**Written request**: Include the line containing "from mathutils.geometry import" and all lines before it, repeated exactly from the listing below, without pictures.

**Dataset section**:
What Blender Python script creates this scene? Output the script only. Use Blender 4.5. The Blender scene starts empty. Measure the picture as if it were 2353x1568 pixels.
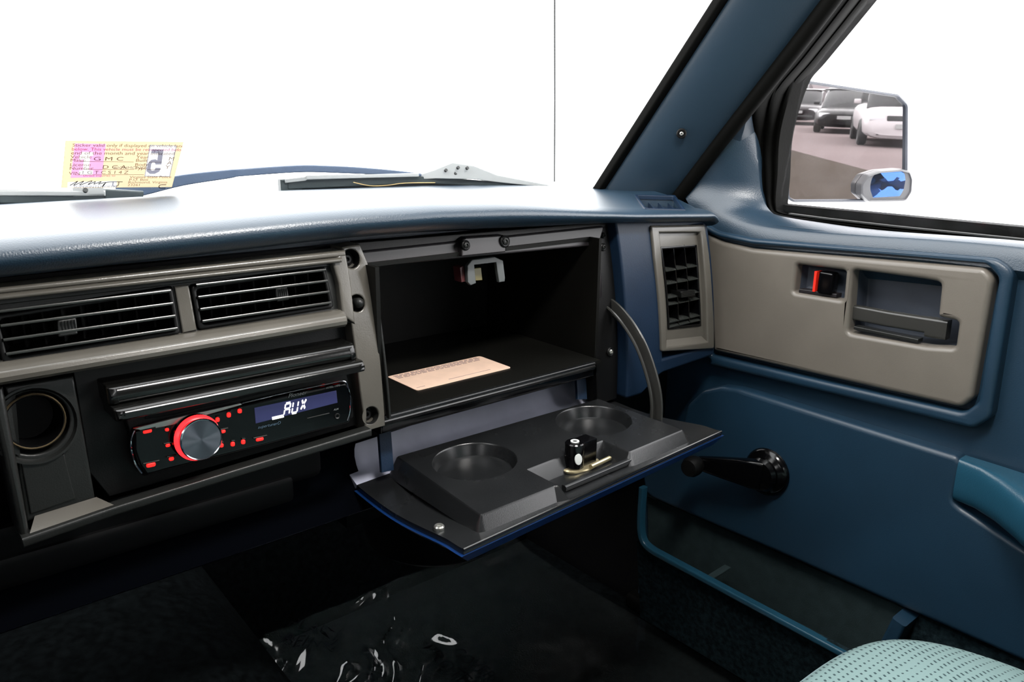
import bpy, bmesh, math, random
from mathutils import Vector, Matrix, noise
from mathutils.geometry import tessellate_polygon

# ------------------------------------------------------------------ camera, sky, exposure
S = bpy.context.scene
ZC = 0.74                      # camera height above the cab floor
FPX = 1826.910                 # focal length in pixels of the 2353 px wide frame
RC = ((0.76359247, 0.16376127, -0.6245869),
      (-0.64560404, 0.21017797, -0.73418025),
      (0.01104412, 0.96385033, 0.26621525))
cam_d = bpy.data.cameras.new('camera'); cam_d.sensor_width = 36.0; cam_d.lens = FPX / 2353 * 36
cam_d.clip_start = 0.01; cam_d.clip_end = 500
cam = bpy.data.objects.new('camera', cam_d); S.collection.objects.link(cam)
cam.matrix_world = Matrix.Translation((0, 0, ZC)) @ Matrix(RC).to_4x4()
S.camera = cam

WORLD_STRENGTH = 6.0
FILL_LAMP = 95.0            # strength of the fill lamp added under the cab roof
w = bpy.data.worlds.new('studio_white'); S.world = w; w.use_nodes = True
bg = w.node_tree.nodes['Background']
bg.inputs[0].default_value = (1.0, 1.0, 1.0, 1); bg.inputs[1].default_value = WORLD_STRENGTH
S.view_settings.view_transform = 'Standard'; S.view_settings.look = 'None'
S.view_settings.exposure = 0.0; S.view_settings.gamma = 1.0
S.view_settings.use_curve_mapping = False
try:
    S.cycles.max_bounces = 10; S.cycles.diffuse_bounces = 5; S.cycles.glossy_bounces = 5
    S.cycles.transparent_max_bounces = 16
except Exception:
    pass

# ------------------------------------------------------------------ pixel rays -> places in the cab
def ray(px, py):
    v = Vector((px - 2353 / 2, -(py - 784.0), -FPX)) / FPX
    return Matrix(RC) @ v
def onX(px, py, X): r = ray(px, py); return r * (X / r.x)
def onY(px, py, Y): r = ray(px, py); return r * (Y / r.y)
def onZ(px, py, Z): r = ray(px, py); return r * (Z / r.z)
def lerp(a, b, t): return a + (b - a) * t
def sstep(t): t = max(0, min(1, t)); return t * t * (3 - 2 * t)
def interp(tab, x):
    if x <= tab[0][0]: return tab[0][1]
    for (a, b), (c, d) in zip(tab, tab[1:]):
        if x <= c: return lerp(b, d, (x - a) / (c - a))
    return tab[-1][1]

# the bowed face of the dashboard: distance forward as a function of height
def Yf(z):
    t = max(-.3, min(1.2, (-.11 - z) / .16)); return .613 - .045 * t + .018 * t * t
def fp(px, py, h=0.0):          # a point of the dash face (X, z)
    r = ray(px, py); Y = .6
    for _ in range(25): Y = Yf(r.z / r.y * Y) - h
    return (r.x / r.y * Y, r.z / r.y * Y)
def fps(pts, h=0.0): return [fp(a, b, h) for a, b in pts]
XD = .858                       # inner face of the door trim
def dp(px, py, X=XD): p = onX(px, py, X); return (-p.y, p.z)
def dps(pts, X=XD): return [dp(a, b, X) for a, b in pts]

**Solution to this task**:
What Blender Python script creates this scene? Output the script only. Use Blender 4.5. The Blender scene starts empty. Measure the picture as if it were 2353x1568 pixels.
import bpy, bmesh, math, random
from mathutils import Vector, Matrix, noise
from mathutils.geometry import tessellate_polygon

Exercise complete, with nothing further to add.